Tuesday, October 20, 2009

Final Destination

Some people get on a plane. Then one of them has a vision of the plane crashing so they get off. The plane crashes. But then they all start dying one by one in very coincidental, Rube Goldberg machine-style ways. A bunch of people die and it's gruesome. There's also a John Denver song. Every sequel to this movie blows. I just saved you $6.

Fight Club

There's a dude who's stuck in corporate America. Then he meets this other guy who is wild and crazy and they start a club where they beat each other up. Then the club gets bigger and turns into a terrorist organization. The corporate guy and the crazy guy both have sex with a nasty, crazy chick. Then it turns out both dudes are the same guy. I just saved you $6.

Top Gun

Tom Cruise is the son of a hot-shot pilot who joins the navy and flies planes. He goes to special flight school (Top Gun) where he learns to embrace his flamboyant homosexuality with the other pilots. He takes a brief detour and instead has sex with his mannish teacher, then goes back to the boys after his BFF/lover goose dies after trying to raise the roof. Then they kill some Russians and things get really gay. I just saved you $6.

Friday, October 16, 2009

Mama Mia!

Some people live on a tropical resort island. Meryl Streep is such a slut that she doesn't know who the father of her daughter is. The daughter is getting married to some random guy and invites all three of her potential dads to the wedding. They sing a bunch, and mostly everyone is good at it except Pierce Brosnan. Abba is weird.

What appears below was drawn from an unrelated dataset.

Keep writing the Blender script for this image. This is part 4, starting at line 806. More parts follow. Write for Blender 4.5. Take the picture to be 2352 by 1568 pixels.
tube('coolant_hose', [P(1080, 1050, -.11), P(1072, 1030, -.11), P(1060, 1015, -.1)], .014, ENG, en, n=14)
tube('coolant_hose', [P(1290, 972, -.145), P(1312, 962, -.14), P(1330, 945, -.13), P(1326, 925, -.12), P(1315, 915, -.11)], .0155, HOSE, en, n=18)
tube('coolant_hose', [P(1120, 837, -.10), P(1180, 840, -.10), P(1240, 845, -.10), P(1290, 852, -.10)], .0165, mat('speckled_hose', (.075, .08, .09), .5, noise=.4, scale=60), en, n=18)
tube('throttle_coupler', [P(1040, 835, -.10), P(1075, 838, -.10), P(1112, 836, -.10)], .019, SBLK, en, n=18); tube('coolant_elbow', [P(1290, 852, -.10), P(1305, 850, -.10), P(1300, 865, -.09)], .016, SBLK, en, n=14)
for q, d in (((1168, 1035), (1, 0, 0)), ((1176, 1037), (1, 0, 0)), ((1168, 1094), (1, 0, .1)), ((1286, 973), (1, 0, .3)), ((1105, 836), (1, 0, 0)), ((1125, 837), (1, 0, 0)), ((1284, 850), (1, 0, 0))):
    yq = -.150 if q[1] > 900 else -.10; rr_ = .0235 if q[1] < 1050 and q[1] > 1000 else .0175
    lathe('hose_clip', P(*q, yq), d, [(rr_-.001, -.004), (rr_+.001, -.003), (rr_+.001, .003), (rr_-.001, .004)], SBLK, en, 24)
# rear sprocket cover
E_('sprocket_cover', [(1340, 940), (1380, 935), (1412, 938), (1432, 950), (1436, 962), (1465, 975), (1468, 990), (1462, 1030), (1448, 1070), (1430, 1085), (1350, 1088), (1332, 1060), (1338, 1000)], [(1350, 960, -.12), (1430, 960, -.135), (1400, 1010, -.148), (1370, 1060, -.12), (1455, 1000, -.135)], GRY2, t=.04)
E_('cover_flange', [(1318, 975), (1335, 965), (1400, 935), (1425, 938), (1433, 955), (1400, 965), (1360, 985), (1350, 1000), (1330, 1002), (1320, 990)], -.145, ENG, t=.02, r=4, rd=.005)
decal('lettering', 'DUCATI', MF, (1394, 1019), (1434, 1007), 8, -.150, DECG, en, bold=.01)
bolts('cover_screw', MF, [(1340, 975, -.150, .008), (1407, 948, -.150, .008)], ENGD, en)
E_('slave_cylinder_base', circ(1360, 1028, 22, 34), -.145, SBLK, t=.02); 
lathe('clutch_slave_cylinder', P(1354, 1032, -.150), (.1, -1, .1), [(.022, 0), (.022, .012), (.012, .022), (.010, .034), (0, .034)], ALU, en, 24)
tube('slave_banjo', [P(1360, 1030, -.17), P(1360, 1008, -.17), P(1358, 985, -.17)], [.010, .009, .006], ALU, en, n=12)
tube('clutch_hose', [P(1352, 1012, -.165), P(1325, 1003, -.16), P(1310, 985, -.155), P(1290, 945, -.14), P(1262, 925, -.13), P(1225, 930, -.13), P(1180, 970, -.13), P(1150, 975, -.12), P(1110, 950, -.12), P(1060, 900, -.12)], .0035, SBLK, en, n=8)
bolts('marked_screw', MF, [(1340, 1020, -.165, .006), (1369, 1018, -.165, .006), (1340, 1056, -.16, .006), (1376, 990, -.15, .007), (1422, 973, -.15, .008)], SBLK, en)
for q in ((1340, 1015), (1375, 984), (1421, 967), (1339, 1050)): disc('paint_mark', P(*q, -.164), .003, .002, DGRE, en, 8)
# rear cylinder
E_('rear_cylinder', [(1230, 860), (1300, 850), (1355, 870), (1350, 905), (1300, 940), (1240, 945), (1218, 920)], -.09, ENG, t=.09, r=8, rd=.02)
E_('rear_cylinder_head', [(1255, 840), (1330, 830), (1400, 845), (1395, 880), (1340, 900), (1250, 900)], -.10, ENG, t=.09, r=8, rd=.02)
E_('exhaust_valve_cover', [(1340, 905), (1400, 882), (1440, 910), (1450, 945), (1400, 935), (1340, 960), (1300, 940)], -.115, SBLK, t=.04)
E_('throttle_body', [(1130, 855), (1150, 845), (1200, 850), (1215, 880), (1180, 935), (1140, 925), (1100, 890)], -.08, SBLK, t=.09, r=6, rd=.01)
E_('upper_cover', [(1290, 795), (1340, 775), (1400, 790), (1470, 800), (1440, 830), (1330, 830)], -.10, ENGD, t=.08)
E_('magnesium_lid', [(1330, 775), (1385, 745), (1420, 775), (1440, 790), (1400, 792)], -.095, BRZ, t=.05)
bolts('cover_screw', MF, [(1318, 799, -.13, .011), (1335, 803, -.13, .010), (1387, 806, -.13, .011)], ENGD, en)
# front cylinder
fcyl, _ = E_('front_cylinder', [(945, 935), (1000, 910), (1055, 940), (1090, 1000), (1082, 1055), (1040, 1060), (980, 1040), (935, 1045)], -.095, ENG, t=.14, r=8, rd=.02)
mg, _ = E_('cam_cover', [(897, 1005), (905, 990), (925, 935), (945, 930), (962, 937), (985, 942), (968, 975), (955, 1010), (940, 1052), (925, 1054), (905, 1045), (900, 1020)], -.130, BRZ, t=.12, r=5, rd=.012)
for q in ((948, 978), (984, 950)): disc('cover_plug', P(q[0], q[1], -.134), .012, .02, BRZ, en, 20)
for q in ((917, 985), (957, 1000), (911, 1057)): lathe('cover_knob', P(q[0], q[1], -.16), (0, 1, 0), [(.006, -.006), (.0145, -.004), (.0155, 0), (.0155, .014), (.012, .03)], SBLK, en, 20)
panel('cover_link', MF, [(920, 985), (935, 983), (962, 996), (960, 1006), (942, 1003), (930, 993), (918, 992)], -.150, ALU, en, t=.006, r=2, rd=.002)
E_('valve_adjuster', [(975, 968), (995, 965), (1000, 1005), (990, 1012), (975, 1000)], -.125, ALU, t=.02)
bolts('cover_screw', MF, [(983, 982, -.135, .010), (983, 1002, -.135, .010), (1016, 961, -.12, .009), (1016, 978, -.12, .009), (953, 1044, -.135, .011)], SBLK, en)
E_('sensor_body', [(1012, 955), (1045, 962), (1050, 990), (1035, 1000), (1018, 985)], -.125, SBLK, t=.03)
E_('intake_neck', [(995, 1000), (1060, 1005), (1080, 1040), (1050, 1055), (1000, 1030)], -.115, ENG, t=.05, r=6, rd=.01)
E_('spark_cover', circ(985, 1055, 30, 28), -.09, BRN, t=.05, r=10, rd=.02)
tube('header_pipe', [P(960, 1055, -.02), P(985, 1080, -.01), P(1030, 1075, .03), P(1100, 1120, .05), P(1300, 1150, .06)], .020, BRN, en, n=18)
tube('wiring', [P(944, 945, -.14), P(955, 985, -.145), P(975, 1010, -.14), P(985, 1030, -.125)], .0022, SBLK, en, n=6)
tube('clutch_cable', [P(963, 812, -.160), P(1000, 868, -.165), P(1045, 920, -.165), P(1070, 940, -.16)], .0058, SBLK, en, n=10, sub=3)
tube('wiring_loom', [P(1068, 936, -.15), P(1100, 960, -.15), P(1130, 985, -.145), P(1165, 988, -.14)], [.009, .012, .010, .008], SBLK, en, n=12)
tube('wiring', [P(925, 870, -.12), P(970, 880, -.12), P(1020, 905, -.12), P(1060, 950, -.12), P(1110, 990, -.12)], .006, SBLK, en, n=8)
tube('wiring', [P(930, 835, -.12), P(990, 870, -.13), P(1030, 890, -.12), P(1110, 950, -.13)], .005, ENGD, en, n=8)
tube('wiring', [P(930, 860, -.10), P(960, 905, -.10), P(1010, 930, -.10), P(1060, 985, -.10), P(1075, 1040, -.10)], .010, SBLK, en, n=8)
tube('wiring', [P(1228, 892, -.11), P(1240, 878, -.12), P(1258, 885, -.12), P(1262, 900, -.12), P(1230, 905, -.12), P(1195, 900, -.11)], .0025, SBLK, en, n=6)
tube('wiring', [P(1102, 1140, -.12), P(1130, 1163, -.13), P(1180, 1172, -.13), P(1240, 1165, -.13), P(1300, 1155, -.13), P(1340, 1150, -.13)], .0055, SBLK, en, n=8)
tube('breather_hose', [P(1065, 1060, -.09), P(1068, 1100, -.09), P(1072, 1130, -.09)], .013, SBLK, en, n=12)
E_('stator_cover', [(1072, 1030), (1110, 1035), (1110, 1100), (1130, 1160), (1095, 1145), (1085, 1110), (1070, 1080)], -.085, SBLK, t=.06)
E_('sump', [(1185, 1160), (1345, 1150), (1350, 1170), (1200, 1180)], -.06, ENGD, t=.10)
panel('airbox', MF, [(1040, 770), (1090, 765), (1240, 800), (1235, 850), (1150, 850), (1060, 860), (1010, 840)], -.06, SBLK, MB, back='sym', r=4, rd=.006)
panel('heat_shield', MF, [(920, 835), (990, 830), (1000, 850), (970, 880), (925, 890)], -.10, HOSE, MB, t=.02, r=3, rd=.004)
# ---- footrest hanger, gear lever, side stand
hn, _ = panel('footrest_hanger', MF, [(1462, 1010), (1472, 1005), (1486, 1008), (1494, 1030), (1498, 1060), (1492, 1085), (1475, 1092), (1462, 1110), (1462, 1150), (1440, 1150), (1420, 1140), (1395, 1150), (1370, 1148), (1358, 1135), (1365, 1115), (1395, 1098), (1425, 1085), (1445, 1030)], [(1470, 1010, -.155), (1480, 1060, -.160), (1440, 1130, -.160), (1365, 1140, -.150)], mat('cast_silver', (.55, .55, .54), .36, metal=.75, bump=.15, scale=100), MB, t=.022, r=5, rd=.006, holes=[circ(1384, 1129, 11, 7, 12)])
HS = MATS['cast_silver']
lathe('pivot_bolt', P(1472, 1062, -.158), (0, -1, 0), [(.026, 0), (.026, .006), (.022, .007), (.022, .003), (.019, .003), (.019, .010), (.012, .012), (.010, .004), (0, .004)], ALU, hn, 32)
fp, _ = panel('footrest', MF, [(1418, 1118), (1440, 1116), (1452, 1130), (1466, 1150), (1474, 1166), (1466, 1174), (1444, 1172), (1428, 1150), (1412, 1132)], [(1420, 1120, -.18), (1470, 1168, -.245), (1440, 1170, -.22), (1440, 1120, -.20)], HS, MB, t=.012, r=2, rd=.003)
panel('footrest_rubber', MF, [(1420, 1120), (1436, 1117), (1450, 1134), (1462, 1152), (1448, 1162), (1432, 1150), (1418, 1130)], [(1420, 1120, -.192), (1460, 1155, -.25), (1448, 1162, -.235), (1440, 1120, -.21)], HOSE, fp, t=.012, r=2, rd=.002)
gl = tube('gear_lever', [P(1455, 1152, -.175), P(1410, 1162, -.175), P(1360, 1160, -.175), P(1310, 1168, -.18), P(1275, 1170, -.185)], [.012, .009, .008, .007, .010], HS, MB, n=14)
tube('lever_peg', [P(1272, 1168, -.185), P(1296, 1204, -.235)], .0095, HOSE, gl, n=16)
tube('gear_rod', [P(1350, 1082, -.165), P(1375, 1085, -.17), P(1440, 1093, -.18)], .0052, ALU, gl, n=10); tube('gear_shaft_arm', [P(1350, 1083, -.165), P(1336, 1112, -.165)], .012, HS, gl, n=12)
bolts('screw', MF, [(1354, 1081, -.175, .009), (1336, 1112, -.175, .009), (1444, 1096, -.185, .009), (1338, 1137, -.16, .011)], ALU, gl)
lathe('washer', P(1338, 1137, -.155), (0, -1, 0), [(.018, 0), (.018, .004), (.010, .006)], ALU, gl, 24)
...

I just saved you $6.

Paranormal Activity

A California couple buy a movie camera in an attempt to chronicle the woman's stalker-ghost friend. The ghost thing starts doing scary stuff. It makes foot prints and closes doors. Then it possesses the girl and kills the guy. I just saved you $6.

Red Dawn

Russia invades rural Colorado. Some football players run and hide in the woods. They get guns and kill Russians. America, Fuck Yah. I just saved you $6.

Transformers

Some alien robots come to Earth in search of a big cubic battery thing. The robots spend two hours fighting, blowing things up, and advertising new GM models. Megan Fox does NOT get naked. I just saved you $6.